Meaningful Deadlines. Prepublication review should have binding deadlines for completion—ideally no longer than 30 days. In Freedman v. Maryland, the Supreme Court held that prior restraints must yield a determination “within a specified brief period.” Right now, the prepublication review process has no binding deadlines for review. That leaves former employees at the mercy of a process that can drag on long past what is reasonable. If a former employee receives no response within thirty days, he or she should be permitted to proceed with publication.

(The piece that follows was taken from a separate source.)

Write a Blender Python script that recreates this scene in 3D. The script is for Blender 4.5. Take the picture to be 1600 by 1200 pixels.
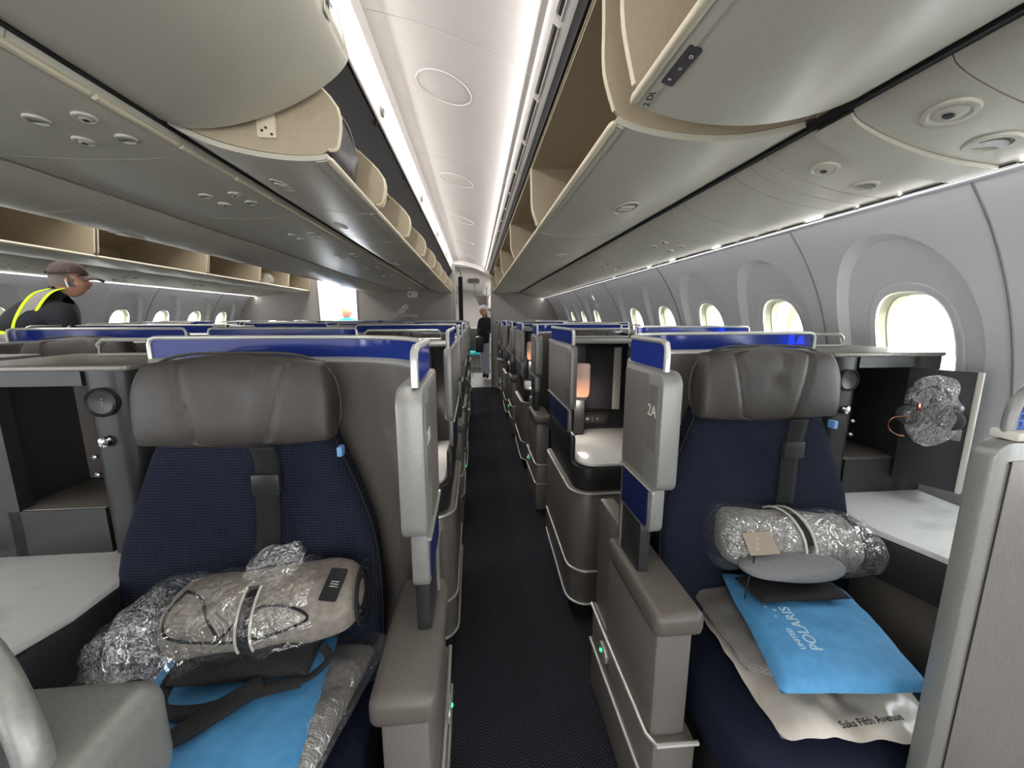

Reason-giving and appeal. When an agency censors materials under the prepublication review process, it must be required to give clear reasons and permit swift appeals. At present, when a publication is held or rejected, it is not always clear why. The process of appeal is slow and cumbersome and can create such a hurdle to publication that many simply give up.
Conclusion
To be sure, the government has a legitimate interest in protecting “the secrecy of information important to our national security.” But the government has a wide array of mechanisms for protecting classified information, including administrative and criminal penalties for former government employees who actually disclose classified information. A properly designed system of prepublication review can be part of the government’s toolkit, but any such regime of prior restraint requires careful scrutiny to avoid the abuses and vulnerabilities that currently characterize the system. The current system for prepublication review has grown so sprawling, cumbersome, and overbroad that it simply goes beyond what the First Amendment allows. In contrast, a more narrowly tailored system of the kind described here would achieve the government’s legitimate aim of protecting classified information from unauthorized disclosure without impermissibly imposing on the free speech rights on former government employees.